Russia’s overall intensions in the Libyan fray and the nature of the alleged deployment of Russian jets to Juffra are opaque. Over two weeks have passed since AFRICOM’s allegations of Russian jet deployments in support of Haftar, but still nothing much has changed in the overall pattern of fighting on the ground: the LNA is falling back, and the GNA forces are advancing. When VKS platforms and supporting forces were deployed to Syria in September 2015, the outcome was quite different: the course of the Syrian civil war was reversed, and anti-government rebels were eventually decisively defeated by relentless bombing. Nothing of the sort seems to be happening in Libya at the moment. The MiG-29 is a light fighter, designed in the 1970s and mass-produced in the 1980s to counter the superior air forces of the US and its allies. This jet is not really designed for ground-attack sorties. The MiG-29 was deployed to multiple conflict zones in previous decades, including against US and allied forces in wars in Iraq and the former Yugoslavia, each time without much success. The VKS never sent MiG-29s to the Hmeimim airbase, in the Syria war. In Libya, the LNA would require attack planes and helicopters to stop the GNA offensive, not MiG-29s. During the brief August 2008 Russo-Georgian war, MiG-29s demonstrated they are not good at dealing with modern drones, which fly too slow—at speeds the MiG-29 cannot match without falling out of the sky. The MiG-29 is, therefore, not presently a popular fighter jet on the world market (Defence-ua.com, June 9). If Moscow, indeed, was planning a major Libyan incursion involving the Aerospace Forces, the MiG-29 would hardly be its first choice for a first-wave deployment.
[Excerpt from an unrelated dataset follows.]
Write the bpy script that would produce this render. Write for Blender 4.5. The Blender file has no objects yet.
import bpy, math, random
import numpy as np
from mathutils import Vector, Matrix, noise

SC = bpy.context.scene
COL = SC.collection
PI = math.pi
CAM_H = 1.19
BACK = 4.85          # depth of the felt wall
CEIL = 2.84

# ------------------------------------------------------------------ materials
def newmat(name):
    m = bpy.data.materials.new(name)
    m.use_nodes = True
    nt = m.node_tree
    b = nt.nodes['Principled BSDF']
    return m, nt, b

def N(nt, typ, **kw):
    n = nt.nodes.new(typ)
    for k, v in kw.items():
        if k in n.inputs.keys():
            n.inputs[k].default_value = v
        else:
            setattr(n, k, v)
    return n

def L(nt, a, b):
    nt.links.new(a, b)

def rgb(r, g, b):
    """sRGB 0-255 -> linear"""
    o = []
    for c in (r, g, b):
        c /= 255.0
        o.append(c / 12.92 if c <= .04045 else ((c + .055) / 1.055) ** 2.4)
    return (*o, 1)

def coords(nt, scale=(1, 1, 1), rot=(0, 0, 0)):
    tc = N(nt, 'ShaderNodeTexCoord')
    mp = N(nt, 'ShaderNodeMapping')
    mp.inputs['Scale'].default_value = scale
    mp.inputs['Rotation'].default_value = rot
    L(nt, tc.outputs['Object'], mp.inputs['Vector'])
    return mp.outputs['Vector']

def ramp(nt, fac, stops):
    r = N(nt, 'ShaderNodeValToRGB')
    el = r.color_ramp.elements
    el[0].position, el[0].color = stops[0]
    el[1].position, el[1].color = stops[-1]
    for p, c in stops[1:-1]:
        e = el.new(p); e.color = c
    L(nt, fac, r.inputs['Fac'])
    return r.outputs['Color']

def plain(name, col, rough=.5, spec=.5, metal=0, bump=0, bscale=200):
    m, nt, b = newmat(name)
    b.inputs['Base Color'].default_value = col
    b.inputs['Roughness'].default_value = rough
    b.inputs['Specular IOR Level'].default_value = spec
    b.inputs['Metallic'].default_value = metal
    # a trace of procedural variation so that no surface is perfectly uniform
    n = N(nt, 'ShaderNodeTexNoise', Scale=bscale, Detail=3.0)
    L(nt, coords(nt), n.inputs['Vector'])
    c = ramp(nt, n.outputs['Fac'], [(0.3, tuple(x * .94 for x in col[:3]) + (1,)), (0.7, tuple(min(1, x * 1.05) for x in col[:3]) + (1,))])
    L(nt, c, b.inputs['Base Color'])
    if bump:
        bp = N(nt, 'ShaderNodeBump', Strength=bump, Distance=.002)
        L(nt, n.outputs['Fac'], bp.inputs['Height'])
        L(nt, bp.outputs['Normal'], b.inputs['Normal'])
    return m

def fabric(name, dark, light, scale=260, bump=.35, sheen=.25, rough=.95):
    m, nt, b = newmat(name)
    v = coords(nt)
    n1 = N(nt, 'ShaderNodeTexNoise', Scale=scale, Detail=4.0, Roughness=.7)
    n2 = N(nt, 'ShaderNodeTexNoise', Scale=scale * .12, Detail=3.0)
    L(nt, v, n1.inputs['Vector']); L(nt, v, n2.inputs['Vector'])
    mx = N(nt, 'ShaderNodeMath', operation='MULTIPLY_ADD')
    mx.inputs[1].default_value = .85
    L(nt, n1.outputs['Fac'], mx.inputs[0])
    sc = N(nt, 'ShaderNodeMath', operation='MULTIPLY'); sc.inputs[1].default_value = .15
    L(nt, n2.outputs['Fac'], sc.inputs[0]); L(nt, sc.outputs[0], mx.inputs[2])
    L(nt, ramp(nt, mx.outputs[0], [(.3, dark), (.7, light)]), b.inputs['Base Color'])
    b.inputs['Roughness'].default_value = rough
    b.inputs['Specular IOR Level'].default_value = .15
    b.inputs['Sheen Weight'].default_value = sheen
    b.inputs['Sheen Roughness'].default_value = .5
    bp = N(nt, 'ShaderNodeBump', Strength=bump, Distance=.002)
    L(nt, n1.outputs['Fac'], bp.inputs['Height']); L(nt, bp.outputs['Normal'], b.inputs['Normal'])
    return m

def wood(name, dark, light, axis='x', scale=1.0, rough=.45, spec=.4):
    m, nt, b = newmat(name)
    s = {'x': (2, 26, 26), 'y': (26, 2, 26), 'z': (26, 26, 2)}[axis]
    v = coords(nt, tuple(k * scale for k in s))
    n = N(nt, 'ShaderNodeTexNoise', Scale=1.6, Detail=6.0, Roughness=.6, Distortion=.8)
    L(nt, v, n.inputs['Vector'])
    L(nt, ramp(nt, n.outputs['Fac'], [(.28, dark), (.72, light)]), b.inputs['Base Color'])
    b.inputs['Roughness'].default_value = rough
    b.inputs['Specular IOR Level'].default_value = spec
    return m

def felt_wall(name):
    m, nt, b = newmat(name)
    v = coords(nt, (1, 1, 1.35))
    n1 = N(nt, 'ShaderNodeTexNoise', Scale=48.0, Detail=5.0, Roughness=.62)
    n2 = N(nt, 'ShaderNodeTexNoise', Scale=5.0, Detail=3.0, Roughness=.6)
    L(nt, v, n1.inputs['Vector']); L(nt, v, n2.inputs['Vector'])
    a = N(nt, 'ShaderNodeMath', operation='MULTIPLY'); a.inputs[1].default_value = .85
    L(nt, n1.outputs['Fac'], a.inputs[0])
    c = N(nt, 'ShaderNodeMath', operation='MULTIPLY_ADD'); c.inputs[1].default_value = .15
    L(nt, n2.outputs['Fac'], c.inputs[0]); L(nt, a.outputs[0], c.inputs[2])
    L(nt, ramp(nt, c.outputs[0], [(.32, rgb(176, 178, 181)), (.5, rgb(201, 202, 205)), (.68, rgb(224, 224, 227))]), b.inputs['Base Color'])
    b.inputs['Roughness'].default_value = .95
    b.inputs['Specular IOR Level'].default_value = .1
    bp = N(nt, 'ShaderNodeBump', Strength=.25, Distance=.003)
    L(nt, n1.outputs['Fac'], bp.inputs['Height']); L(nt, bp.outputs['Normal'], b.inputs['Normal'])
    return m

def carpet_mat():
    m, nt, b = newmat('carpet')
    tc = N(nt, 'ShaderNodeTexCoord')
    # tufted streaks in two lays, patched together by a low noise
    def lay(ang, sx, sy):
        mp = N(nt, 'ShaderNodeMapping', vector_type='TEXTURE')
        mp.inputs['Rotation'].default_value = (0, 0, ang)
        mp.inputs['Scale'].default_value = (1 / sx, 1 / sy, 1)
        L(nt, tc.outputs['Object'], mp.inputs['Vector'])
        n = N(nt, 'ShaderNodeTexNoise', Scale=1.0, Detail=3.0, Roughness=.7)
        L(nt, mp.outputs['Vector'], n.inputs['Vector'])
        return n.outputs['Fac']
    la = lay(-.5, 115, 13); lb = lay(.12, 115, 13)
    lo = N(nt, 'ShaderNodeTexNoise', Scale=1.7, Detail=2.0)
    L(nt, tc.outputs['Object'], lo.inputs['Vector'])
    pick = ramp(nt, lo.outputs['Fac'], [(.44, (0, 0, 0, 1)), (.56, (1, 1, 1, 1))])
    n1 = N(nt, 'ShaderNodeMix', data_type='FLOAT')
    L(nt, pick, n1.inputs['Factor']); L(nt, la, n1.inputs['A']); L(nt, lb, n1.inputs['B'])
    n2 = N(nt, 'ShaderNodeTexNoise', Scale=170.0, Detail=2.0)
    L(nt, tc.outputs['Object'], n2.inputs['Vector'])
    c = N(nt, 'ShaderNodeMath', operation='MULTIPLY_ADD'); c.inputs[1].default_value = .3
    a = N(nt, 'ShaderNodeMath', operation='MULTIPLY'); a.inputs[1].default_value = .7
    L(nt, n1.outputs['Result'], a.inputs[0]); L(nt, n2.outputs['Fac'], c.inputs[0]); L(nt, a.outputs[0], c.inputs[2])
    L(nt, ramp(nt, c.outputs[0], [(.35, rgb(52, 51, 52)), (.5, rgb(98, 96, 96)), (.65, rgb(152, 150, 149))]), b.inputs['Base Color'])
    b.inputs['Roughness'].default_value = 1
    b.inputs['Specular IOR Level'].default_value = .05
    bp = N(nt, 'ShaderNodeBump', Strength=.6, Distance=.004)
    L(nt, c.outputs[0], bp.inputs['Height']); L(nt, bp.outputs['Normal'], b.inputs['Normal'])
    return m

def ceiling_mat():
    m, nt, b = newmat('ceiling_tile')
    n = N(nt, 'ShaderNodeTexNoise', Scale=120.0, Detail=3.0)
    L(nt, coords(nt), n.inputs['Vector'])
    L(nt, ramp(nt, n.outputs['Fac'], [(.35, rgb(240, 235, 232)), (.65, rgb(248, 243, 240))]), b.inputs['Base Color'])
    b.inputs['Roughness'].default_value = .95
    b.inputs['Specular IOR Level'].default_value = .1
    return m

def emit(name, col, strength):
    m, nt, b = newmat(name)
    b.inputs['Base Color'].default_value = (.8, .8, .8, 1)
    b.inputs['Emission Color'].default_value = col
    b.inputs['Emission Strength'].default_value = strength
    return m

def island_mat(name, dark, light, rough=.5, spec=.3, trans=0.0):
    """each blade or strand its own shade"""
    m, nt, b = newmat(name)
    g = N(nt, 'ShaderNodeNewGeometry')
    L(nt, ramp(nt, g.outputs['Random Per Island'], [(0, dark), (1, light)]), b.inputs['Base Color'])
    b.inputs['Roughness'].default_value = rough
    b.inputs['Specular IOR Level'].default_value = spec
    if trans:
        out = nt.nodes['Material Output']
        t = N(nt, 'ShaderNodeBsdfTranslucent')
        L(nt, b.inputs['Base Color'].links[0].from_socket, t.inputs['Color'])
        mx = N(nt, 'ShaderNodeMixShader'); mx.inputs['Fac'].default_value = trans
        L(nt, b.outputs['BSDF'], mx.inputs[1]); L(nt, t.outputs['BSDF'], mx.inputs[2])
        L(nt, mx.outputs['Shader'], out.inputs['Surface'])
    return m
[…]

The Russian military-industrial complex has already experienced serious humiliation in Libya. In the drone war around Tripoli, some ten (maybe more) Russia-made Pantsir-S1 (SA-22 Greyhound) missile/artillery anti-aircraft systems were disabled by Turkish attacks involving armed unmanned aerial vehicles (UAV). Moscow has been touting and marketing the Pantsir-S1 as the world’s best anti-UAV weapons system, which seems to have been an overstatement. This fiasco came on top of reports of Turkish electronic warfare (EW) systems besting Russian ones in Libya and previous reports of Pantsir-S1 systems destroyed by Turkish drones in Operation Spring Shield, in Syria’s Idlib Province, in February–March 2020. Russian experts have blamed Arab Pantsir-S1 operators from Egypt and UAE, who were trained by Russian specialists after Moscow sold them the system; apparently their training was not good enough (Moskovsky Komsomolets, June 8).

This time, instead of attempting a major direct military intervention, Moscow is apparently trying to promote a ceasefire agreement in Libya between LNA and GNA forces, possibly followed by some kind of power-sharing agreement via negotiations with Erdoğan—the GNA’s main sponsor (Militarynews.ru, June 10). Meanwhile, according to some pro-Kremlin sources, Moscow could be ready to ditch Haftar, who is 76 and evidently not well liked inside Putin’s administration (Lenta.ru, June 4). All this suggests that AFRICOM may have somewhat overstated the magnitude of Moscow’s immediate plans for Libya.